- **Written request**: Write out the listing in full, matching it word for word.

- **Data extract**:
^^^^^^^^^^^^^^^^

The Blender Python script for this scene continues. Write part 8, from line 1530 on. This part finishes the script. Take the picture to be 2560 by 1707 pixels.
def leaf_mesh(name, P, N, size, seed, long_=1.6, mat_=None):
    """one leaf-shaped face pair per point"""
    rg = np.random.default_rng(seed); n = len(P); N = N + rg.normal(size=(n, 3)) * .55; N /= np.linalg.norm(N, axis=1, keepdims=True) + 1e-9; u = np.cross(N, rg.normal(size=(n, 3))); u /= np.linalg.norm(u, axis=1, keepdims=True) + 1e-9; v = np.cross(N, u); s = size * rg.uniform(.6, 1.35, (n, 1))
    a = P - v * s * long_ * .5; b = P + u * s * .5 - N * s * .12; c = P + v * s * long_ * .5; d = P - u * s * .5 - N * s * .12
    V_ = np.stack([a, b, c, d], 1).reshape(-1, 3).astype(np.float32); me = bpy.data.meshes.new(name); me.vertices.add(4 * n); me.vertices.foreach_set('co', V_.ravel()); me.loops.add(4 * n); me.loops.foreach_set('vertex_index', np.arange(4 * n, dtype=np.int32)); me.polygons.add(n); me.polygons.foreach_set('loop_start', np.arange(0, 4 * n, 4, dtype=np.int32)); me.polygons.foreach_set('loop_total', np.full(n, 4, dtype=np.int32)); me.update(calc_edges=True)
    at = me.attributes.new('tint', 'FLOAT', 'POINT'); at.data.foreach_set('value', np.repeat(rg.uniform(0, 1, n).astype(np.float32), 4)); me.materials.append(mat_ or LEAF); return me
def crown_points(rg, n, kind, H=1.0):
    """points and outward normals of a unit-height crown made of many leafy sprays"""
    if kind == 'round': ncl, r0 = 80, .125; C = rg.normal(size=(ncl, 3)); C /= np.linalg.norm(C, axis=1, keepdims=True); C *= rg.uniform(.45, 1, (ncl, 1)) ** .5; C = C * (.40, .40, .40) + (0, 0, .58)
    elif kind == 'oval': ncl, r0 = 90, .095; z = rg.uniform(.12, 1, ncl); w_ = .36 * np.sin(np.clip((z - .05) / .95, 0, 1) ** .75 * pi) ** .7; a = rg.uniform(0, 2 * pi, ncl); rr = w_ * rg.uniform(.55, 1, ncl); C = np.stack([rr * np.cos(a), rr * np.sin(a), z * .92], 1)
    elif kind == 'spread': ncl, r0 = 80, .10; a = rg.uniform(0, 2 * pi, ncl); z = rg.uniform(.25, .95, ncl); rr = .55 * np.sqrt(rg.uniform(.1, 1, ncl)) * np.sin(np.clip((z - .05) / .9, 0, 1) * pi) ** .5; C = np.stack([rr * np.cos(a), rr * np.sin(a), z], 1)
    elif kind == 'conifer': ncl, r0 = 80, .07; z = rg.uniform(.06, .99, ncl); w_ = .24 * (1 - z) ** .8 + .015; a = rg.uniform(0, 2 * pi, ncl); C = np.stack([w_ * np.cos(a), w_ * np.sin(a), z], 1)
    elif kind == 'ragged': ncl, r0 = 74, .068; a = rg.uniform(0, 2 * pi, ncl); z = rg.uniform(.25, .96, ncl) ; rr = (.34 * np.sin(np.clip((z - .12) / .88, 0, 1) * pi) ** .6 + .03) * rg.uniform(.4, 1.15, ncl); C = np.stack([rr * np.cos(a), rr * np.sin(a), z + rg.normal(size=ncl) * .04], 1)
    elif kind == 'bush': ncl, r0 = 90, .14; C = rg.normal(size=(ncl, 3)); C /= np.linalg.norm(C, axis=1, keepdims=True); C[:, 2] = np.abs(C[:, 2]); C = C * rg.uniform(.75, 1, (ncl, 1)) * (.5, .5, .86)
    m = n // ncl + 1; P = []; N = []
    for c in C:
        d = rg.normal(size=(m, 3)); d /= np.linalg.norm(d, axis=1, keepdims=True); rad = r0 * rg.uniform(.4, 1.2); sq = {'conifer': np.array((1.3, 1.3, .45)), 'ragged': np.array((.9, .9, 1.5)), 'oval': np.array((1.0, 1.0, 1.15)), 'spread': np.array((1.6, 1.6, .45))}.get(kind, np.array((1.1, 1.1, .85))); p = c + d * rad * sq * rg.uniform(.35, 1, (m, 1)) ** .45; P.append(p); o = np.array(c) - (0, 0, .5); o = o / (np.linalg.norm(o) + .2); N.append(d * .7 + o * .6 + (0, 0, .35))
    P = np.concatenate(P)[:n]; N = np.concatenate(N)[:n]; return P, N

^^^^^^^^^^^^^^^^

- **Solution for this exercise**:
The Blender Python script for this scene continues. Write part 8, from line 1530 on. This part finishes the script. Take the picture to be 2560 by 1707 pixels.
def leaf_mesh(name, P, N, size, seed, long_=1.6, mat_=None):
    """one leaf-shaped face pair per point"""
    rg = np.random.default_rng(seed); n = len(P); N = N + rg.normal(size=(n, 3)) * .55; N /= np.linalg.norm(N, axis=1, keepdims=True) + 1e-9; u = np.cross(N, rg.normal(size=(n, 3))); u /= np.linalg.norm(u, axis=1, keepdims=True) + 1e-9; v = np.cross(N, u); s = size * rg.uniform(.6, 1.35, (n, 1))
    a = P - v * s * long_ * .5; b = P + u * s * .5 - N * s * .12; c = P + v * s * long_ * .5; d = P - u * s * .5 - N * s * .12
    V_ = np.stack([a, b, c, d], 1).reshape(-1, 3).astype(np.float32); me = bpy.data.meshes.new(name); me.vertices.add(4 * n); me.vertices.foreach_set('co', V_.ravel()); me.loops.add(4 * n); me.loops.foreach_set('vertex_index', np.arange(4 * n, dtype=np.int32)); me.polygons.add(n); me.polygons.foreach_set('loop_start', np.arange(0, 4 * n, 4, dtype=np.int32)); me.polygons.foreach_set('loop_total', np.full(n, 4, dtype=np.int32)); me.update(calc_edges=True)
    at = me.attributes.new('tint', 'FLOAT', 'POINT'); at.data.foreach_set('value', np.repeat(rg.uniform(0, 1, n).astype(np.float32), 4)); me.materials.append(mat_ or LEAF); return me
def crown_points(rg, n, kind, H=1.0):
    """points and outward normals of a unit-height crown made of many leafy sprays"""
    if kind == 'round': ncl, r0 = 80, .125; C = rg.normal(size=(ncl, 3)); C /= np.linalg.norm(C, axis=1, keepdims=True); C *= rg.uniform(.45, 1, (ncl, 1)) ** .5; C = C * (.40, .40, .40) + (0, 0, .58)
    elif kind == 'oval': ncl, r0 = 90, .095; z = rg.uniform(.12, 1, ncl); w_ = .36 * np.sin(np.clip((z - .05) / .95, 0, 1) ** .75 * pi) ** .7; a = rg.uniform(0, 2 * pi, ncl); rr = w_ * rg.uniform(.55, 1, ncl); C = np.stack([rr * np.cos(a), rr * np.sin(a), z * .92], 1)
    elif kind == 'spread': ncl, r0 = 80, .10; a = rg.uniform(0, 2 * pi, ncl); z = rg.uniform(.25, .95, ncl); rr = .55 * np.sqrt(rg.uniform(.1, 1, ncl)) * np.sin(np.clip((z - .05) / .9, 0, 1) * pi) ** .5; C = np.stack([rr * np.cos(a), rr * np.sin(a), z], 1)
    elif kind == 'conifer': ncl, r0 = 80, .07; z = rg.uniform(.06, .99, ncl); w_ = .24 * (1 - z) ** .8 + .015; a = rg.uniform(0, 2 * pi, ncl); C = np.stack([w_ * np.cos(a), w_ * np.sin(a), z], 1)
    elif kind == 'ragged': ncl, r0 = 74, .068; a = rg.uniform(0, 2 * pi, ncl); z = rg.uniform(.25, .96, ncl) ; rr = (.34 * np.sin(np.clip((z - .12) / .88, 0, 1) * pi) ** .6 + .03) * rg.uniform(.4, 1.15, ncl); C = np.stack([rr * np.cos(a), rr * np.sin(a), z + rg.normal(size=ncl) * .04], 1)
    elif kind == 'bush': ncl, r0 = 90, .14; C = rg.normal(size=(ncl, 3)); C /= np.linalg.norm(C, axis=1, keepdims=True); C[:, 2] = np.abs(C[:, 2]); C = C * rg.uniform(.75, 1, (ncl, 1)) * (.5, .5, .86)
    m = n // ncl + 1; P = []; N = []
    for c in C:
        d = rg.normal(size=(m, 3)); d /= np.linalg.norm(d, axis=1, keepdims=True); rad = r0 * rg.uniform(.4, 1.2); sq = {'conifer': np.array((1.3, 1.3, .45)), 'ragged': np.array((.9, .9, 1.5)), 'oval': np.array((1.0, 1.0, 1.15)), 'spread': np.array((1.6, 1.6, .45))}.get(kind, np.array((1.1, 1.1, .85))); p = c + d * rad * sq * rg.uniform(.35, 1, (m, 1)) ** .45; P.append(p); o = np.array(c) - (0, 0, .5); o = o / (np.linalg.norm(o) + .2); N.append(d * .7 + o * .6 + (0, 0, .35))
    P = np.concatenate(P)[:n]; N = np.concatenate(N)[:n]; return P, N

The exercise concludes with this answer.